2007年4月企画展示人が生きていく上で"住居"は欠かせないものです。そのことは、昔から変わることはありません。
 しかし、住居は時代、風土によって様々に変化し、また、人々の暮しの変化と共に住居の役割も変化しています。家で行われてきた出産、お祝い事、祭り事の行事などが行われなくなったり、家族を中心に考えられていた空間が、それぞれがいかに快適に過ごせるかを考えられた空間に変わったりと時代と共に変化していきました。
 そして、住居の機能性はもちろんのことデザインが重視されはじめ、建築デザインとしても注目されはじめました。その一方で「古民家再生」などと言われ、昔の住居やその住居に使われていた木材にも注目が集まっています。
 住居を知るということは、人々がどんな暮しをしてきたのかを知ることでもあり文化を知ることでもあります。竪穴式住居から今までどんな風に変わってきたのでしょうか。生活環境も食も家族関係も関係も変わってきました。

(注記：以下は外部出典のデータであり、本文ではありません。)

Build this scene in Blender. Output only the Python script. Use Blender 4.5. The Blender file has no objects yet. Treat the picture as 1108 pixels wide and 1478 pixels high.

 今回は、住居をテーマに展示をしました。現在の建築デザインでなく、昔からの伝統的な建築様式などにも目を向けてみてはどうでしょう。住居の移り変わりを見ていくことによって人々の暮しの移り変わりや歴史などが見えてくるのではないでしょうか。

出雲神話(2006年12月分)

2006年12月企画展示出雲といえば、出雲大社、出雲神話といった神々の世界を思い浮かべるかもしれません。神話とは自然や人間社会で起きた出来事を、神が行ったことがらとして伝えたものです。出雲地方を舞台にする神話は「古事記」「日本書紀」「出雲国風土記」に書かれています。
 「古事記」は712年、「日本書紀」は720年に完成した歴史書です。とくに「古事記」では、出雲を舞台にした神話が約三分の一を占めています。出雲が登場するのは両書とも須佐之男命が高天原から追放され出雲に降り立ったところから始まり、大国主命の国譲りで終わります。「出雲国風土記」は、出雲地域の産物、山川などの地名の由来、古くから伝わる伝承などを中心にした地方誌です。四つの地域から土地を引いてきて出雲の国を補ったという「国引き神話」は「出雲国風土記」だけにみられる壮大な国土創造の神話です。
 古代出雲は出雲神話からだけでなく、全国の神社台帳である「延喜式」(927年)に載せられた祭神数が187あり、全国第三位とかなり密集して神が祀られた地域ということがうかがえます。神々の繁栄する地と呼ばれる一方で、「古事記」「日本書紀」に記されている神話や古代天皇の話は、事実を記したものではなく政治的意図により作り上げられたものであり、虚構であるという説もありました。しかし続々と発見された荒神谷遺跡、加茂岩倉遺跡などにより考古学的にも古代出雲の繁栄が実証されたともいわれています。
 今回の展示では神話と古代出雲に関する本を紹介します。また、実際に出雲神話に登場する神々を祀った神社を訪れると神話の雰囲気に浸ることができるかもしれません。